A few days ago, when I shared a report that Abdulrahman Gimba had obtained the nomination form to run for Governor of Niger State on my Facebook, a curious legion of Facebook friends parked under the comment section to seek the reason for my excitement. Most of the curious ones were either not from Minna or too young to pay attention to his brief public service records when he served as Minister of Sports and Chairman of the National Sports Commission between July 2007 and October 2008
In his 2016 think-piece on Nigeria’s disappointing participation in international sports tournaments, which was republished last year to lament another of Nigeria’s disastrous outings at the Olympics, the Daily Trust columnist, Sonala Olumhense, remembered how, around 2008, “the prospects for Beijing (Olympics) were so grim that the Minister for Sports requested President Umaru Yar’Adua to consider withdrawing Team Nigeria from participation.” The minister in question, which my younger Facebook friends didn’t seem to know, was A. H. Gimba, and that decision was a validation of Mr.

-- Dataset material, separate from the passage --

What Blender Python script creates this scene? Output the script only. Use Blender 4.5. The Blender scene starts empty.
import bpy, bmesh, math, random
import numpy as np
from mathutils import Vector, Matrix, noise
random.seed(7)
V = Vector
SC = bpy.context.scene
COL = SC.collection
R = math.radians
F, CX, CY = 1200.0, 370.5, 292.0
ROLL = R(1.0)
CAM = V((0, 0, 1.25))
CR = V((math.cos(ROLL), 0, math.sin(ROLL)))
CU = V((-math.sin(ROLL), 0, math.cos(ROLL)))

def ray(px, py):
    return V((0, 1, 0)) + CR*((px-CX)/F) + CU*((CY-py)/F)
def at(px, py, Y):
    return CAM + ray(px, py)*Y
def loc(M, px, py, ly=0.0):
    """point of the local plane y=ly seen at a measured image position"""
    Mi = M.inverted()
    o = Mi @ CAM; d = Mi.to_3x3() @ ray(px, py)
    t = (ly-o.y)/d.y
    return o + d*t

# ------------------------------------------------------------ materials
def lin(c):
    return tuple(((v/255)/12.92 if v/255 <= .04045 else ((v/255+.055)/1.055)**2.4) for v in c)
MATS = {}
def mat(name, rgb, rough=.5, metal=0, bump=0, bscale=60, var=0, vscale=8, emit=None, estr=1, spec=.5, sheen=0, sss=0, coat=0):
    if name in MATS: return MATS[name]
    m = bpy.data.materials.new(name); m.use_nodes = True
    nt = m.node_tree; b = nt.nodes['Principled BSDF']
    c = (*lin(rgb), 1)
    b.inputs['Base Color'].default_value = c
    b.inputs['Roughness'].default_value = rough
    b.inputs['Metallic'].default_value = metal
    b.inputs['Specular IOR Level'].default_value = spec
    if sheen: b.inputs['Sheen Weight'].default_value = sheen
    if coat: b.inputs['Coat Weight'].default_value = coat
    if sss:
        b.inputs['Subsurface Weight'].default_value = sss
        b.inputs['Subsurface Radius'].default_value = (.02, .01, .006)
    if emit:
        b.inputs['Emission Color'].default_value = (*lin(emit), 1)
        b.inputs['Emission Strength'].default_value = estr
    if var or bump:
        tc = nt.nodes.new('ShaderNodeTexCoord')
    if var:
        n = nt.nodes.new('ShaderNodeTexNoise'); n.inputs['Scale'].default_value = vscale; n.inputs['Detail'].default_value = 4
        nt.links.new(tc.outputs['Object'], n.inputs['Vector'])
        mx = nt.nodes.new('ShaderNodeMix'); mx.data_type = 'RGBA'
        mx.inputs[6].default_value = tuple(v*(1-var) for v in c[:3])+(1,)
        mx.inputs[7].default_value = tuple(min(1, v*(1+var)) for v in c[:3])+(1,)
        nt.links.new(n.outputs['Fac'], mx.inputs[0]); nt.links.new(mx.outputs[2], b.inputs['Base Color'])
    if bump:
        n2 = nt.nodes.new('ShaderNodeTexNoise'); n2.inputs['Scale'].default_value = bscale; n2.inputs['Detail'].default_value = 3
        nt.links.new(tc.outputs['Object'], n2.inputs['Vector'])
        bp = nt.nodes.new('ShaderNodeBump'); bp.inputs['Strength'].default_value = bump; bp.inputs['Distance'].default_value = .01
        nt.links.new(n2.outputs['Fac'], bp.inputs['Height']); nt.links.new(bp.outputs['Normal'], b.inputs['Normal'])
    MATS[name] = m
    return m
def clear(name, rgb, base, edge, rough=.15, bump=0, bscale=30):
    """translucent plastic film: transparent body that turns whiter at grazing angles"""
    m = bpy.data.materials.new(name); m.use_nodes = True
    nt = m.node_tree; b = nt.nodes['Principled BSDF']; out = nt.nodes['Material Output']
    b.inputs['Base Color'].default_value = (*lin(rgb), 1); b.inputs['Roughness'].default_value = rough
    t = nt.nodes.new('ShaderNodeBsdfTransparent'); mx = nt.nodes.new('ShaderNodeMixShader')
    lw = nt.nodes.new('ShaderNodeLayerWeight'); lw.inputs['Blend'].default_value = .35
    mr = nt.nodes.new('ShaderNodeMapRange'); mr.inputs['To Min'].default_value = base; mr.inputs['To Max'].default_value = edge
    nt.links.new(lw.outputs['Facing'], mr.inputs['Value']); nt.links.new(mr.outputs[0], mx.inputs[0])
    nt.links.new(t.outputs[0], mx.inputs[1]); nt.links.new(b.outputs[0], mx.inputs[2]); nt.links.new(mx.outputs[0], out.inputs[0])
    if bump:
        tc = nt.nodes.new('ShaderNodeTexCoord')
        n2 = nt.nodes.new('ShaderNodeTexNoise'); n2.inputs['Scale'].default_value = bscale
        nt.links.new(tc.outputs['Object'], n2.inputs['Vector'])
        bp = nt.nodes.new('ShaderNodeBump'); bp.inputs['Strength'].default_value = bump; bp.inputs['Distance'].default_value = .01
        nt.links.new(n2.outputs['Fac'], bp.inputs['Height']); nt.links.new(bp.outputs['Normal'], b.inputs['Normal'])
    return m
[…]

Olumhense’s premise—that a “correlation exists between investment and achievement.” It’s also the classic A. H. Gimba!
In his recent interview on Badeggi Radio, Minna, Gimba revisited his reason for asking President Yar’adua to reconsider wasting Nigeria’s money on the Beijing Olympics, emphasizing that Team Nigeria was tragically ill-prepared. Even though the recommendation wasn’t heeded, the tragic performances of Nigeria’s athletes in Beijing were as predicted. The excelling countries, Gimba revealed, had specialized academies for training their contingent to take part in l such distinguished tournaments and that four years are long enough to be duly prepared for these glories instead of humiliating one’s country progressively on the international scene.
Why Gimba’s recommendation to Yar’adua was shocking and unusual was that tournaments, especially one as grand as the Olympics, are a money-making enterprise for the political class, and it’s unsurprising that Gimba was resisted by the Sports establishment in the country. He was out to take away their feeding bottles, prevent an expensive jamboree that would cost the country fortunes, and yet with nothing but embarrassing defeats and losses to show for the billions “spended”—as once said by Solomon Dalung who, as the Minister of Sports in charge of the 2016 Rio Olympics, came under attack over misappropriation of funds meant for the Olympics and had to appear on TV to give this grammatically embarrassing excuse: “The funds spended were properly spended.” The 77 Nigerian athletes on which Dalung’s funds were “spended” returned from Rio with a single medal, a Bronze medal!
So, for a state as poorly-run as Niger state, having an unconventional politician like A. H Gimba in the race to govern it is an exciting development. Gimba may be a brutally honest “Bature,” and a non-conforming public servant, but his uncomfortable truths and no-nonsense dispositions are missing in Nigeria’s policy circles—at least to prevent Nigeria’s taxpayers’ money from being “properly spended” on our politicians’ wild goose chase.